OPDF spotlight: creating multimedia shipbuilding modules for trades training

The selection committee for the Online Program Development Fund awarded funds to nine proposals in the 2011-12 round. BCcampus interviewed the lead proponents of some of the successful projects, and we are spotlighting those projects here in the next few weeks. Here is the first installment: Shipbuilding and Repair Entry level Training Modules, led by Camosun College.

Tradespeople with special shipbuilding skills will be in demand over the next 30 years, and part of BCcampus’s Online Program Development Funds for 2011-12 are going to help train those people at Camosun College, three other post-secondary institutions and even in high schools across the province.

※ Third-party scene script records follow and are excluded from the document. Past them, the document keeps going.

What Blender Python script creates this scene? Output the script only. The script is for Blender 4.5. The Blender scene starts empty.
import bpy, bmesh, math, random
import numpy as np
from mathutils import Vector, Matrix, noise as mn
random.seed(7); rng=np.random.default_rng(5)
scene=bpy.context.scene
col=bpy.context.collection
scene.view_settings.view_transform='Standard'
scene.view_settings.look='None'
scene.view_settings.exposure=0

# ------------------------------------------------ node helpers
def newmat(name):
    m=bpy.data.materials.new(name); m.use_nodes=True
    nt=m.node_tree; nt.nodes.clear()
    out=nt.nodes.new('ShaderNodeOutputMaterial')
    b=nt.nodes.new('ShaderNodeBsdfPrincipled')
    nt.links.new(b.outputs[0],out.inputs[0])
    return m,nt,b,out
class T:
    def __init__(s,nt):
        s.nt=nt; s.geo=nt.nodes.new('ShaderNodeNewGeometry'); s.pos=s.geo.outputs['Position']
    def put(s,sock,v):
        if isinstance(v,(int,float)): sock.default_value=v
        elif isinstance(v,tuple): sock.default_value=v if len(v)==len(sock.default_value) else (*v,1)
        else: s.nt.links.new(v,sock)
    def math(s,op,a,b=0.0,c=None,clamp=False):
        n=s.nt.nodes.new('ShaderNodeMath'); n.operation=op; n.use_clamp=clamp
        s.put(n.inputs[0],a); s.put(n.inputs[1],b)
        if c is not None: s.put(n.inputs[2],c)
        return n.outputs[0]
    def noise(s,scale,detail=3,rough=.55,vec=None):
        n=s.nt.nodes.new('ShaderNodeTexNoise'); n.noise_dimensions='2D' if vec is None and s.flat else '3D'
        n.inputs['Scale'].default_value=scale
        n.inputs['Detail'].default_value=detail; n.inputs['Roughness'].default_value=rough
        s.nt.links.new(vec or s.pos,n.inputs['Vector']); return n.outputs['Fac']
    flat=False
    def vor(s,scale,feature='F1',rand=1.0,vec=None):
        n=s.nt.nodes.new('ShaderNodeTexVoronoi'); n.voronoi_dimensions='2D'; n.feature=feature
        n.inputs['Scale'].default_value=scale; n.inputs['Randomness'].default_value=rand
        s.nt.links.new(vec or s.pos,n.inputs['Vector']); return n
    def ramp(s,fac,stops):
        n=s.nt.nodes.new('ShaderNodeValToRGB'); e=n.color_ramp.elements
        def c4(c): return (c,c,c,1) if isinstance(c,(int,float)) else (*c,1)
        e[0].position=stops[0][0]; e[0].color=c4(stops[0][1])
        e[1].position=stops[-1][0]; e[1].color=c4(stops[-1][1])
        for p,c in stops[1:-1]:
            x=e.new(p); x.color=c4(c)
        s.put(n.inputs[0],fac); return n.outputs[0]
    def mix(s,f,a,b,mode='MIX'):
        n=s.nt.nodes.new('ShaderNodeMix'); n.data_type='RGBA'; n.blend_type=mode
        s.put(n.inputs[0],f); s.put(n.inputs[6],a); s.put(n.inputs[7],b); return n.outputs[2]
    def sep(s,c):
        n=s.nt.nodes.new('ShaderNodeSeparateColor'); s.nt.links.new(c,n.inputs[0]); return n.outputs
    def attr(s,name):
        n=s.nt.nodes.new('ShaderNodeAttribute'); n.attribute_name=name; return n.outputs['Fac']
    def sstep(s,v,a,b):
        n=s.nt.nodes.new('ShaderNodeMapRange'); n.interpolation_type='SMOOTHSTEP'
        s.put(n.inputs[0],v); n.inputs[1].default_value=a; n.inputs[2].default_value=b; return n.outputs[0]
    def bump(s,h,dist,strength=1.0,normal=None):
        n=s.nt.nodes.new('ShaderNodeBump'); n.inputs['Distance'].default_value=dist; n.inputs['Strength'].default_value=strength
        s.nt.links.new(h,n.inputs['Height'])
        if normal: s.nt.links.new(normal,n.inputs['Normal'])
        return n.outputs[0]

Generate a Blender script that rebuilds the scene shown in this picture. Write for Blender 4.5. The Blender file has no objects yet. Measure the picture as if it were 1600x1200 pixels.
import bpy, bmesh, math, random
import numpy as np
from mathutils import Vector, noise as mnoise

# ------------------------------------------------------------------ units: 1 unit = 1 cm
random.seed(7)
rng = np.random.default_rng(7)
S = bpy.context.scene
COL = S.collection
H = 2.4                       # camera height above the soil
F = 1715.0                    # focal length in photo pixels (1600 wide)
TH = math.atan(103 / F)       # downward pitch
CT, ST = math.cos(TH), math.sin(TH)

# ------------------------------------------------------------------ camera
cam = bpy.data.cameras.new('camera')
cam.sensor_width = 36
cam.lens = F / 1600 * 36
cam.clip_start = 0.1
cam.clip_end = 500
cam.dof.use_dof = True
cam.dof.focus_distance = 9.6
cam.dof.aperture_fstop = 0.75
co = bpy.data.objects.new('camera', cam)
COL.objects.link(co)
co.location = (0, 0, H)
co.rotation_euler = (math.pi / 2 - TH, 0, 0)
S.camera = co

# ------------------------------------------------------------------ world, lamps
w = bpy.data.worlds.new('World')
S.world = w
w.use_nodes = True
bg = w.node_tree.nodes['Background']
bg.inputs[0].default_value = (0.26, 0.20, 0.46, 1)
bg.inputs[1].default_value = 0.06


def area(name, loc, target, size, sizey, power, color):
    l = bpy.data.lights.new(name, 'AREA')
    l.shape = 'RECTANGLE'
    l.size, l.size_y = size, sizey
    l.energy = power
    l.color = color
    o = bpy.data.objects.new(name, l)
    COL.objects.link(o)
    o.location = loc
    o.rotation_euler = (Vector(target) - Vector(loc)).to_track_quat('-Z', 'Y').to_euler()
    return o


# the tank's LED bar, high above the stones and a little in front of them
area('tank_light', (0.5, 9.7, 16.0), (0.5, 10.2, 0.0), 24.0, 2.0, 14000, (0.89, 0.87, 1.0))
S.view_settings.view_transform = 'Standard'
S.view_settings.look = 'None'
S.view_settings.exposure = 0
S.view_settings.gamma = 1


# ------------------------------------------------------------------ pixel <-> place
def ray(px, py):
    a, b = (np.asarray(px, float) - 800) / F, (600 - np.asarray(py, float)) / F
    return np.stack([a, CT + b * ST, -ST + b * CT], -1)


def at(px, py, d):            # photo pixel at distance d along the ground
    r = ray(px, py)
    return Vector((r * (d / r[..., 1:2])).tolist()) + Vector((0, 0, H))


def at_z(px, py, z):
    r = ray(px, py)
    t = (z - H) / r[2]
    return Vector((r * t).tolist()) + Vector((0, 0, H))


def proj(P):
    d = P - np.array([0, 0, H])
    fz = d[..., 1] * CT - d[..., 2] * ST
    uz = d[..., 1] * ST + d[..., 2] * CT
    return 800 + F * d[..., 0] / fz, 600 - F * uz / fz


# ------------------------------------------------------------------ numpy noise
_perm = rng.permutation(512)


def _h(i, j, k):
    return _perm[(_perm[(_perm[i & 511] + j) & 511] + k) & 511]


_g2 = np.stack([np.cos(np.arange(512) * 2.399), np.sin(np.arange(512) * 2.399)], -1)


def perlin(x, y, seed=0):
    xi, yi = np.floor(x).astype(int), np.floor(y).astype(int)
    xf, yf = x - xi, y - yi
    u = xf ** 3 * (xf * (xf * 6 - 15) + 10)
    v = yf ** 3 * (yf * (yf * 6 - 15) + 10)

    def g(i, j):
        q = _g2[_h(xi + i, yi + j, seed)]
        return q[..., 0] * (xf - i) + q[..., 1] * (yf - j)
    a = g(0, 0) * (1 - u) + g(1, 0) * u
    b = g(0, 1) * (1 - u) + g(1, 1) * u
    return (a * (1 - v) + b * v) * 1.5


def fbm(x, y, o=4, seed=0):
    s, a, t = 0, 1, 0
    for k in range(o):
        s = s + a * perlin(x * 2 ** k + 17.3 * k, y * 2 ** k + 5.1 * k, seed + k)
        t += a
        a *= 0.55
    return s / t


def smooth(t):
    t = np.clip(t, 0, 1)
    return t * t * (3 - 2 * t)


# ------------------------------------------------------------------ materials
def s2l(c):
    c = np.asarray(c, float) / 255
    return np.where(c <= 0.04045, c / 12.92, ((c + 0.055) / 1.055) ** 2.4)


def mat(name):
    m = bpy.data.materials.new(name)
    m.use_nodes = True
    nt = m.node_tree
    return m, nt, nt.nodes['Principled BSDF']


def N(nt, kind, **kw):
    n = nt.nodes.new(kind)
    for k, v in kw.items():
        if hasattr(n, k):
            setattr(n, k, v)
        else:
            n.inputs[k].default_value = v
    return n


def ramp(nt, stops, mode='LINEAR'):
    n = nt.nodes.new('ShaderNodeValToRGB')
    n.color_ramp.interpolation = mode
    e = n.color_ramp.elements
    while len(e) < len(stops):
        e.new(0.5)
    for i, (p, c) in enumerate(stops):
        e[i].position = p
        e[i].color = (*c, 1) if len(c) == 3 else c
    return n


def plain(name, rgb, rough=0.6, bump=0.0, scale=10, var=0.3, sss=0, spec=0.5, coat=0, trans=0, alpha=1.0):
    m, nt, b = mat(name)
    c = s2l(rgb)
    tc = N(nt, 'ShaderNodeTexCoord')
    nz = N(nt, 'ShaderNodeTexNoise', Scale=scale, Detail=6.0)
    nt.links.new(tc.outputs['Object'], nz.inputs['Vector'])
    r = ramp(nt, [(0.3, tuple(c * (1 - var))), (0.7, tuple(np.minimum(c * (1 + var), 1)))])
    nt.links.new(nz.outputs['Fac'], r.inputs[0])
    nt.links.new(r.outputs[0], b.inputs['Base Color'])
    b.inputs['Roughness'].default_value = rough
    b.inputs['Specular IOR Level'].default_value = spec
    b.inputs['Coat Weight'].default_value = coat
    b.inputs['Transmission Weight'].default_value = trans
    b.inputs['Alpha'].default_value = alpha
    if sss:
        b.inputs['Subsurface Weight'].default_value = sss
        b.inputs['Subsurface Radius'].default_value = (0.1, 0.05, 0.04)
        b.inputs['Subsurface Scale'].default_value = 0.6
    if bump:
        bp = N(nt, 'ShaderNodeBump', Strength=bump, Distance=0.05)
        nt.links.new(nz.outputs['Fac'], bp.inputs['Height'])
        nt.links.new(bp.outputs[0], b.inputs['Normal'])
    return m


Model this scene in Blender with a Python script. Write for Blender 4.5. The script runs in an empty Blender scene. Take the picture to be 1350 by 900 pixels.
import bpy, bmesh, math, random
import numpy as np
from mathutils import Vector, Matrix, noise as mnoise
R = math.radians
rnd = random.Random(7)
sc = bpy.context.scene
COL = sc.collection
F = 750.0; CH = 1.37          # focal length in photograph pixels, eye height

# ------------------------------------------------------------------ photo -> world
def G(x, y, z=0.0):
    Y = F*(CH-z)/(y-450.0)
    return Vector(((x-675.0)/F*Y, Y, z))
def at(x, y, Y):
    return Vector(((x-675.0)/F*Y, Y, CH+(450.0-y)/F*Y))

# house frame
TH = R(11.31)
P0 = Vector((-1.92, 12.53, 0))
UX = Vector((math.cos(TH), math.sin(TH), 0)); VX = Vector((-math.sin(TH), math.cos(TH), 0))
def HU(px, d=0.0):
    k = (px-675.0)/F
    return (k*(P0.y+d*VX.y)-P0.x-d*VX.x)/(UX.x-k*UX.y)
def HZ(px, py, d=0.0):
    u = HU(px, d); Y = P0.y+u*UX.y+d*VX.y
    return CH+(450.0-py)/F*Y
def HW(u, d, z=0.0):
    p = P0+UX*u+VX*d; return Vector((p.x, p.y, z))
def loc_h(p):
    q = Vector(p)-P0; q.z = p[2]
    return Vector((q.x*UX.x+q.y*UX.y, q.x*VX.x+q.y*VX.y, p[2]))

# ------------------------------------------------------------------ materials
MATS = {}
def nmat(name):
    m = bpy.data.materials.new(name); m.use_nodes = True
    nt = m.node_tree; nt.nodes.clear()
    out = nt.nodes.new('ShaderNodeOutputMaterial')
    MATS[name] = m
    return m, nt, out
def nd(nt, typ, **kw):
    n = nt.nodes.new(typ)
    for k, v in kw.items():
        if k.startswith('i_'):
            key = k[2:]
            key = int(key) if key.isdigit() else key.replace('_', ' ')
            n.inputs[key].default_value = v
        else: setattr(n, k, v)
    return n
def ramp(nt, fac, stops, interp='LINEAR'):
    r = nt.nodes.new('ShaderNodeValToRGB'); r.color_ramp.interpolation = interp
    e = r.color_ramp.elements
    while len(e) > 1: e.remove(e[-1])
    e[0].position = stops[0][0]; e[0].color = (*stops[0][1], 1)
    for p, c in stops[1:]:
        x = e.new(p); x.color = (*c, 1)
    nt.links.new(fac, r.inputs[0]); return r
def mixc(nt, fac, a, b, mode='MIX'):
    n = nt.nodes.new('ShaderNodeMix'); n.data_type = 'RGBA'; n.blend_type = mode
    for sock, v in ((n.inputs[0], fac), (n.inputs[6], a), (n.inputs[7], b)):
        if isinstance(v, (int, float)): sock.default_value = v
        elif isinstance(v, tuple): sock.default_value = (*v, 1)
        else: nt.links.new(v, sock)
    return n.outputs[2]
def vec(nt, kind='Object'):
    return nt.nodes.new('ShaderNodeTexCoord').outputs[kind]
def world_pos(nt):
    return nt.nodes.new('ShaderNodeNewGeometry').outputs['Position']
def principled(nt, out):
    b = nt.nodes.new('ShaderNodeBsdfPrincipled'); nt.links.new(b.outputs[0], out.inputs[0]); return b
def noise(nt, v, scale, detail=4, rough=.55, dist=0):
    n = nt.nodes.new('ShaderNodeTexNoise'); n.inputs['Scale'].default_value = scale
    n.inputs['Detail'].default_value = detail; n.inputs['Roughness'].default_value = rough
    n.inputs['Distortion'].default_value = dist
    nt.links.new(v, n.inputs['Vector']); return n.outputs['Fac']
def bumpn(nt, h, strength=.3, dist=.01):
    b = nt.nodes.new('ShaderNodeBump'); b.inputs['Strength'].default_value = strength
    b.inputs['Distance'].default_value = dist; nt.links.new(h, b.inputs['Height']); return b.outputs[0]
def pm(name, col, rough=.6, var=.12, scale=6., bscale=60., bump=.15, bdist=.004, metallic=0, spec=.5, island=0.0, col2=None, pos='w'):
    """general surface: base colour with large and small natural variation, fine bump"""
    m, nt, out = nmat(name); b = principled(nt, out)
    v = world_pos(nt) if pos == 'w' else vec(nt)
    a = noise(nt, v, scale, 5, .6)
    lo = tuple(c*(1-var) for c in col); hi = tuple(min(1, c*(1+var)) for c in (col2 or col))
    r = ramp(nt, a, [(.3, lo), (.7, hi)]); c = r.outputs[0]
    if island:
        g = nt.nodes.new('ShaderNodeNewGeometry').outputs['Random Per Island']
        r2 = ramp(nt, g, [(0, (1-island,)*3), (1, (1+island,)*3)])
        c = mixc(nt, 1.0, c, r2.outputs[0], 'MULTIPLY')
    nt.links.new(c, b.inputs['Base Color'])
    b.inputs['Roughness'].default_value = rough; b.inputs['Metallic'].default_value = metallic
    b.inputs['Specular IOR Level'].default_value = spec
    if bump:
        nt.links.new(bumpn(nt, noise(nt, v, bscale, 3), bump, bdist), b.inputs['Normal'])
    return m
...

The Shipbuilding training project was granted $134,000 to develop multimedia modules. Two sets of partners are involved in the project: a post-secondary education consortium (Camosun College, British Columbia Institute of Technology, Vancouver Island University and North island College) and industry: the Research Training Organization (RTO) and the Industrial Marine Training and Applied Research Centre (IMTARC) which co-ordinates the development of marine-relevant training material.

Camosun’s Tom Roemer told BCcampus that the traditional curriculum has for the most part been developed, but “this amount that BCcampus is providing will allow us to add interactive components to that curriculum which will in turn allow us to put the program online, and that of course will be much more accessible to a lot of youth and practitioners across the province.”

Camosun has been teaching foundational skills for shipbuilding for decades: welding, pipefitting, electrical. They are the same skills as for those found in a commercial or residential setting, with the added specialization for the particularities of the shipbuilding industry. The OPDF grant will help develop multimedia modules that will allow the demonstrations and skills taught in a classroom setting to be taken to the online learning world.

Funding to develop the Shipbuilding Entry Level program curriculum was provided through the Canada-British Columbia Labour Market Development Agreement.